「SFマガジン」6月号「スプロール・フィクション特集」

「見下げ果てた日々の企て」の2003/05/04(http://picnic.to/~mhk/diary/diary0305a.htm#03/05/04)を見て、書店でチェックしてみた(要するに立ち読み)。

ノンジャンル、ジャンル越境的な作家・作品を集めるとなると、想定範囲が広いので結局それぞれの評者が好みのものを持ち寄っただけの漠然としたものになりやすい。『アンダーワールド』も『わたしたちが孤児だったころ』も『マザーレス・ブルックリン』も入れて良いなら、ほとんど何でもありだな……という感じ。現代文学の紹介だったらそれこそ『サロン・ドット・コム』でも読めば良いわけで、どうせなら「SF縛り」の基準でも設けたほうが良いんじゃないかと思った。『黒い時計の旅』(歴史改変)や『フェルマータ』(時間停止能力)なら可、とか。

『半落ち』直木賞落選の波紋

いまさらの話題ですが、上記のリンク先の記事は『半落ち』の結末を明かしているのでご注意。Mystery Laboratory(http://www5b.biglobe.ne.jp/~mystery/)より。

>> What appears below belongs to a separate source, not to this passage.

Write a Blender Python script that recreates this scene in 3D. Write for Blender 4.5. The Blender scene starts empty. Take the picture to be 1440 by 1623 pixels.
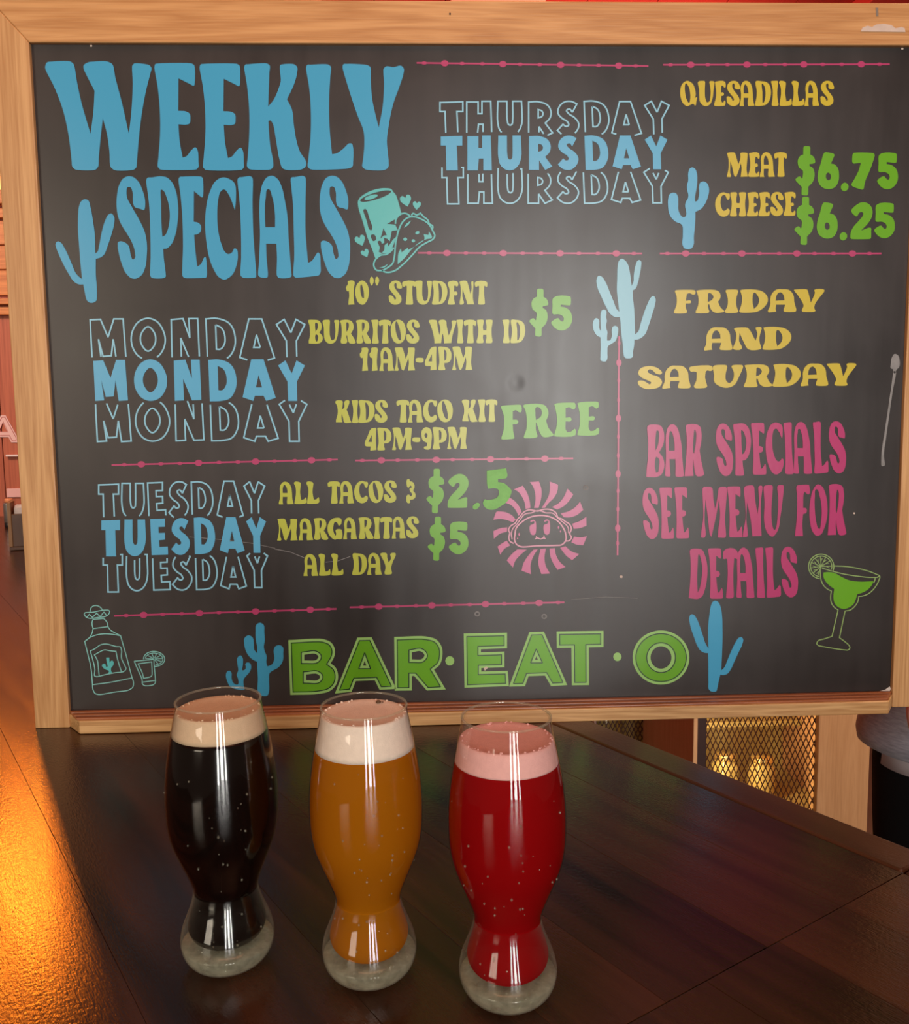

この件は、『半落ち』への賛否が「結末が現行の法制度のもとで成立するのか」という考証的な問題に集約されてしまったような語られかたをしていて、ちょっと違和感をおぼえる。

槍玉にあげられた「考証問題」に関していえば、これは主人公が「実現可能性がある」と主観的に信じられれば成り立つ話だったはずなので(作中では「実現」していないし、そもそも前提条件の成立する可能性がきわめて低い)、致命的な欠陥とは思えない。

ただ、『半落ち』はもともと結末部分の説得力が弱い話なので、けちをつけられるのは無理もない。さすがに直木賞の選考委員も「考証問題」だけを理由に落選としたわけではないだろう。鬼の首を取ったように「事実誤認」を強調したのは、林真理子側の戦略上の失策だったんじゃないかと思う。まあ、突っ込みやすいと思ったんだろうけど。